The US government is not solely responsible for displacing 37 million people. The UK government and other US allies share responsibility, as do the Taliban, Iraqi Sunni and Shia militias, Syrian dictator Bashar al-Assad, the Islamic State, al-Qaida, and other combatants, governments, and actors.
The eight wars in our study are ones the US government bears significant responsibility for initiating (Afghanistan/Pakistan and Iraq), for escalating as a major combatant (Libya and Syria), or for fueling through drone strikes, battlefield advising, logistical support, and other military aid (Yemen, Somalia, and the Philippines). Displacement across these wars has totaled:
5.3 million Afghans;
9.2 million Iraqis;
3.7 million Pakistanis;
1.7 million Filipinos;
4.2 million Somalis;
4.4 million Yemenis;
1.2 million Libyans;
7.1 million Syrians.
Some may criticize the inclusion of countries outside Afghanistan and Iraq in our calculation. Some may critique the inclusion of Syria (although the conservative methodology includes well under half of those cumulatively displaced since the start of Syria’s civil war). That even if it were to focus only on the 14.5 million displaced in Afghanistan and Iraq, that total would exceed displacement in any war since 1900 except the second world war.

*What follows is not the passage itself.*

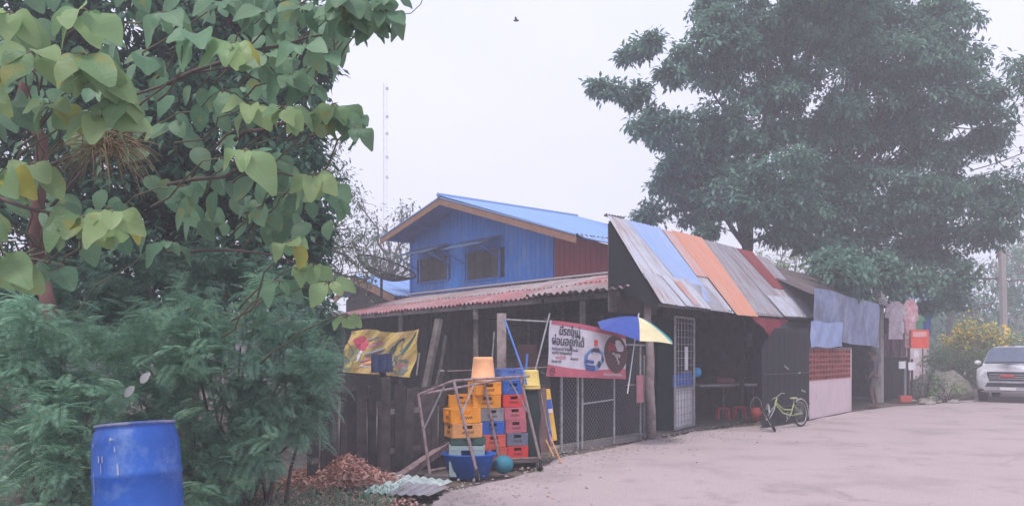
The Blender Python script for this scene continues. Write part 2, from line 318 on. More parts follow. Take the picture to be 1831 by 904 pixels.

The damage suffered by those forced to flee their homes has been profound. Displacement has impoverished people economically, psychologically, socially, and emotionally. Mass displacement has harmed host communities and countries, which have faced burdens hosting the displaced. Mass migration to Europe has fueled the rise of the far right and racist and nationalist movements worldwide. These movements have helped orchestrate backlashes against refugees in places such as Germany and France; since 2016, much of Europe has blocked the entry of refugees, trapping people in often abysmal conditions in places like Lesbos, Greece.
The US government has turned its back on the vast majority of the displaced. Since 2001, the US government has admitted just under 348,000 refugees from the entire Middle East. By contrast, Turkey currently hosts 3.9 million refugees and other displaced peoples. One in every seven and one in every fifteen people in Lebanon and Jordan, respectively, are refugees. In recent years, Canada has resettled more than 10 times as many refugees per capita as the US. Under the Trump administration, US refugee admissions have fallen to near zero amid a ban on admitting refugees and other immigrants from several Muslim-majority countries. US leaders could have supported far larger numbers of the displaced. Republican and Democratic administrations have done it before. In the wake of the war in Vietnam, Cambodia, and Laos, the US government admitted more than 800,000 south-east Asian refugees.
While many assume that refugees are a financial burden on host countries, German leaders received almost 900,000 refugee asylum applications in 2015 not just out of feelings of historical obligation related to the Nazi Holocaust but also because they understood that refugees are an important new workforce given an aging German population.